##### DATA SECTION

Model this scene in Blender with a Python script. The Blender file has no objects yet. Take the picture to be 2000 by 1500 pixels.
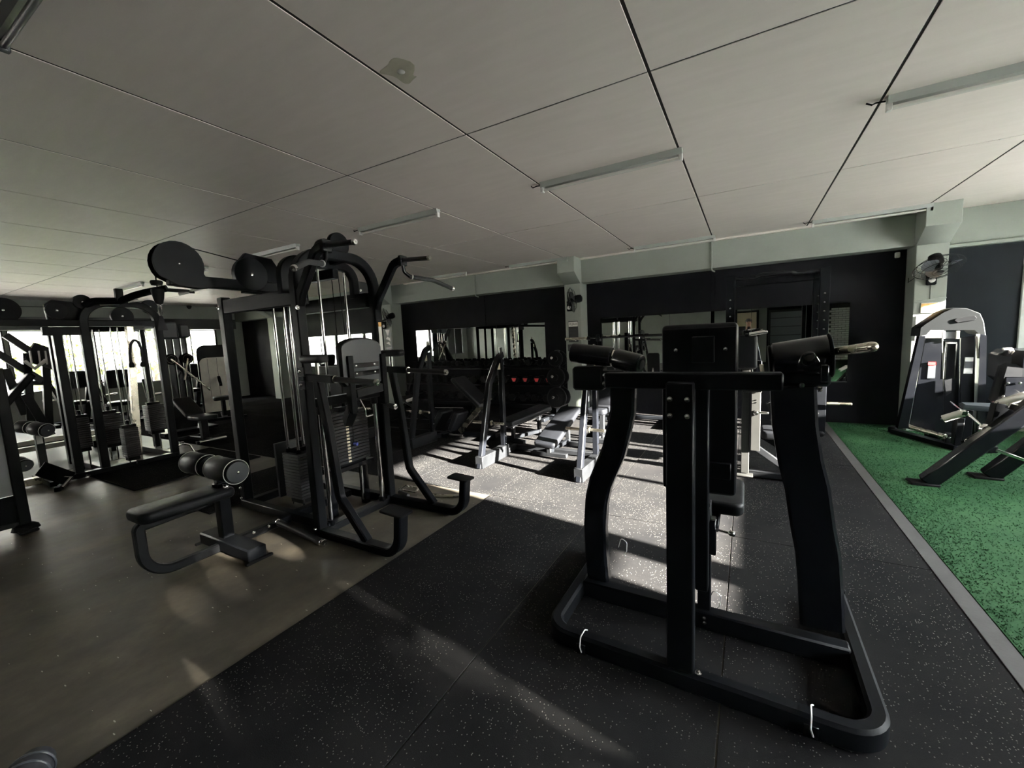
import bpy, math, random
import numpy as np
from mathutils import Vector, Matrix

random.seed(4)
SC = bpy.context.scene
COL = SC.collection
V = Vector

# ------------------------------------------------------------------ camera
CAM_H = 1.5
F_PX = 810.32
YAW, PITCH, ROLL = [math.radians(a) for a in (29.6244, -6.3125, -2.6986)]
_f = V((-math.sin(YAW) * math.cos(PITCH), math.cos(YAW) * math.cos(PITCH), math.sin(PITCH)))
_r0 = V((math.cos(YAW), math.sin(YAW), 0))
_u0 = _r0.cross(_f)
_r = _r0 * math.cos(ROLL) + _u0 * math.sin(ROLL)
_u = -_r0 * math.sin(ROLL) + _u0 * math.cos(ROLL)
cd = bpy.data.cameras.new('camera')
cd.sensor_width = 36.0
cd.lens = F_PX / 2000 * 36
cd.clip_start = 0.02
cd.clip_end = 400
cam = bpy.data.objects.new('camera', cd)
cam.matrix_world = Matrix(((_r.x, _u.x, -_f.x, 0), (_r.y, _u.y, -_f.y, 0), (_r.z, _u.z, -_f.z, CAM_H), (0, 0, 0, 1)))
COL.objects.link(cam)
SC.camera = cam

# ------------------------------------------------------------------ sky, sun, exposure
SKY_STRENGTH = 52.0
SUN_STRENGTH = 215.0
w = bpy.data.worlds.new('sky')
SC.world = w
w.use_nodes = True
bg = w.node_tree.nodes['Background']
bg.inputs['Color'].default_value = (0.93, 0.97, 1.0, 1)
bg.inputs['Strength'].default_value = SKY_STRENGTH
SUN_EL = math.radians(16.0)
SUN_AZ = math.radians(9.0)          # light travels towards -X, turned slightly to +Y
sun_dir = V((-math.cos(SUN_AZ) * math.cos(SUN_EL), math.sin(SUN_AZ) * math.cos(SUN_EL), -math.sin(SUN_EL)))
sd = bpy.data.lights.new('sun', 'SUN')
sd.energy = SUN_STRENGTH
sd.angle = math.radians(0.6)
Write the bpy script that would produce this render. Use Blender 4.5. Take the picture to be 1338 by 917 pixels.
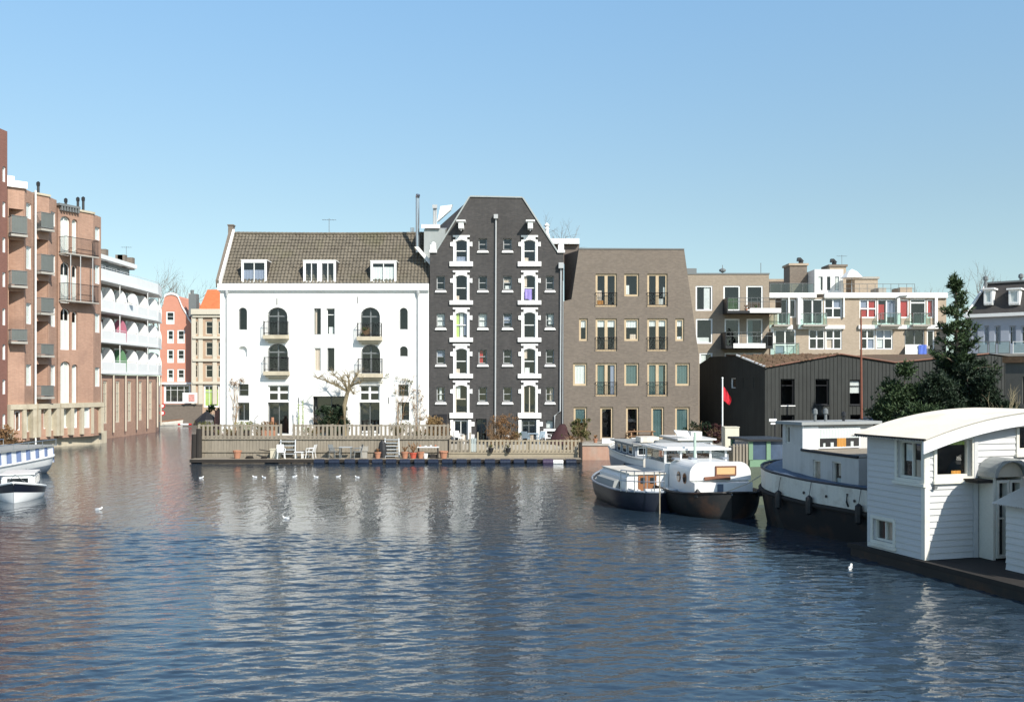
import bpy, math, random
from mathutils import Vector, Matrix, noise
from mathutils.geometry import tessellate_polygon
R = math.radians
random.seed(7)
scene = bpy.context.scene
for o in list(bpy.data.objects): bpy.data.objects.remove(o)

# ------------------------------------------------------------------ camera, sky, sun, exposure
FOC, CX, HZ, EYE = 1258.0, 669.0, 502.0, 4.9        # focal length / principal column / horizon row of the photograph, eye height
cd = bpy.data.cameras.new('camera'); cam = bpy.data.objects.new('camera', cd)
scene.collection.objects.link(cam); scene.camera = cam
cam.location = (0, 0, EYE); cam.rotation_euler = (R(90), 0, 0)
cd.sensor_width = 36.0; cd.lens = 36.0 * FOC / 1338.0
cd.shift_y = (HZ - 458.5) / 1338.0
cd.clip_start = 0.1; cd.clip_end = 6000

SKY_LIFT = 0.10
SUN_AZ, SUN_EL = 35.0, 38.0                          # azimuth to the right of straight behind the camera, elevation
w = bpy.data.worlds.new('World'); scene.world = w; w.use_nodes = True
nt = w.node_tree; bg = nt.nodes['Background']
sky = nt.nodes.new('ShaderNodeTexSky'); sky.sky_type = 'NISHITA'; sky.sun_disc = False
sky.sun_elevation = R(SUN_EL); sky.sun_rotation = R(180 - SUN_AZ)
sky.altitude = 0; sky.air_density = 1.0; sky.dust_density = 0.25; sky.ozone_density = 1.0
stc = nt.nodes.new('ShaderNodeTexCoord'); smp = nt.nodes.new('ShaderNodeMapping'); smp.inputs['Scale'].default_value = (1, 1, .95)
smp.inputs['Location'].default_value = (0, 0, SKY_LIFT); nt.links.new(stc.outputs['Generated'], smp.inputs[0])
snm = nt.nodes.new('ShaderNodeVectorMath'); snm.operation = 'NORMALIZE'; nt.links.new(smp.outputs[0], snm.inputs[0]); nt.links.new(snm.outputs[0], sky.inputs[0])
tint = nt.nodes.new('ShaderNodeMix'); tint.data_type = 'RGBA'; tint.blend_type = 'MULTIPLY'; tint.inputs[0].default_value = 1.0
spz = nt.nodes.new('ShaderNodeSeparateXYZ'); nt.links.new(stc.outputs['Generated'], spz.inputs[0])
rmp = nt.nodes.new('ShaderNodeValToRGB'); nt.links.new(spz.outputs['Z'], rmp.inputs[0])         # paler towards the horizon, deeper overhead
e_ = rmp.color_ramp.elements; e_[0].position = .0; e_[0].color = (.80, .71, .50, 1); e_[1].position = 1.0; e_[1].color = (.32, .35, .40, 1)
for pos, col in ((.18, (.84, .83, .68, 1)), (.38, (.91, 1.04, .97, 1)), (.60, (.84, .86, .88, 1))):
    k_ = e_.new(pos); k_.color = col
nt.links.new(sky.outputs[0], tint.inputs[6]); nt.links.new(rmp.outputs[0], tint.inputs[7])
gain = nt.nodes.new('ShaderNodeVectorMath'); gain.operation = 'SCALE'; gain.inputs['Scale'].default_value = 1.5; nt.links.new(tint.outputs[2], gain.inputs[0])
nt.links.new(gain.outputs[0], bg.inputs[0]); bg.inputs[1].default_value = 0.13
sl = bpy.data.lights.new('sun', 'SUN'); sl.energy = 4.9; sl.angle = R(0.53); sl.color = (1.0, 0.95, 0.86)
so = bpy.data.objects.new('sun', sl); scene.collection.objects.link(so)
sdir = Vector((math.sin(R(SUN_AZ)) * math.cos(R(SUN_EL)), -math.cos(R(SUN_AZ)) * math.cos(R(SUN_EL)), math.sin(R(SUN_EL))))
so.rotation_euler = sdir.to_track_quat('Z', 'Y').to_euler(); so.location = (20, -20, 40)
scene.view_settings.view_transform = 'Standard'; scene.view_settings.look = 'None'
scene.view_settings.gamma = 1.0; scene.view_settings.exposure = 0.30
scene.view_settings.use_curve_mapping = False
scene.render.engine = 'CYCLES'
scene.render.resolution_x = 1024; scene.render.resolution_y = 701

# ------------------------------------------------------------------ helpers
C = scene.collection
def P(px, py, d):
    return Vector(((px - CX) / FOC * d, d, EYE - (py - HZ) / FOC * d))
def XY(px, d): return Vector(((px - CX) / FOC * d, d))

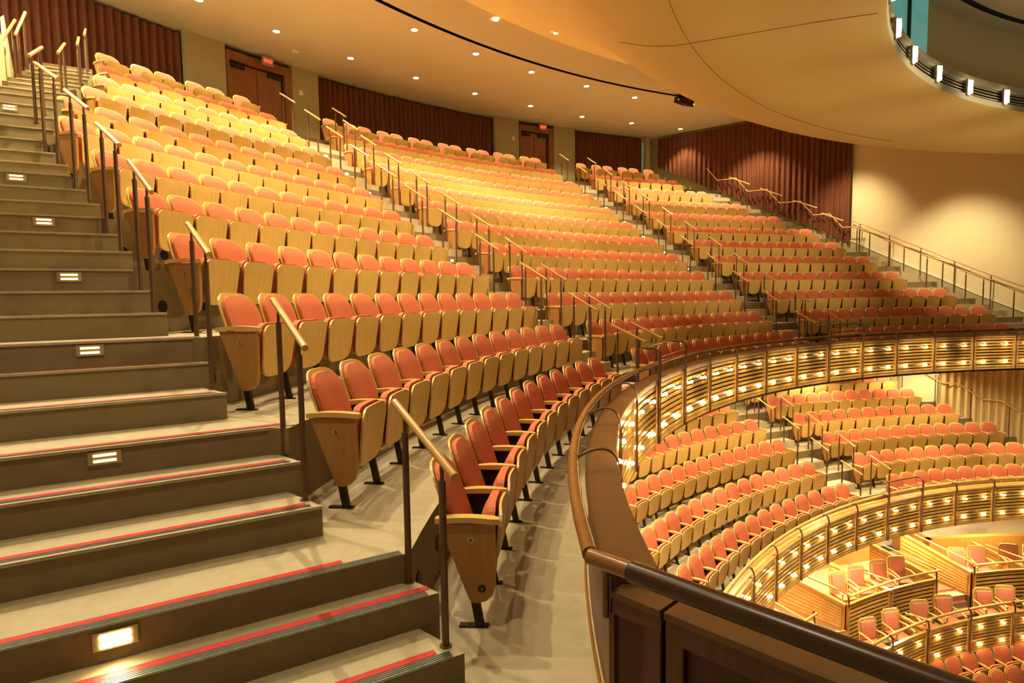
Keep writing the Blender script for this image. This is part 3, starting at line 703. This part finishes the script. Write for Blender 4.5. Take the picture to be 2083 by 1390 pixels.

##########

DESCRIPTION OF THE TASK >> Take only the lines above from the one that has "Write the bpy" through the one that has "for o in list(bpy.data.objects): bpy.data.objects.remove(o)" and reproduce them exactly, omitting any pictures.

THE RESPONSE >>
Write the bpy script that would produce this render. Use Blender 4.5. Take the picture to be 1338 by 917 pixels.
import bpy, math, random
from mathutils import Vector, Matrix, noise
from mathutils.geometry import tessellate_polygon
R = math.radians
random.seed(7)
scene = bpy.context.scene
for o in list(bpy.data.objects): bpy.data.objects.remove(o)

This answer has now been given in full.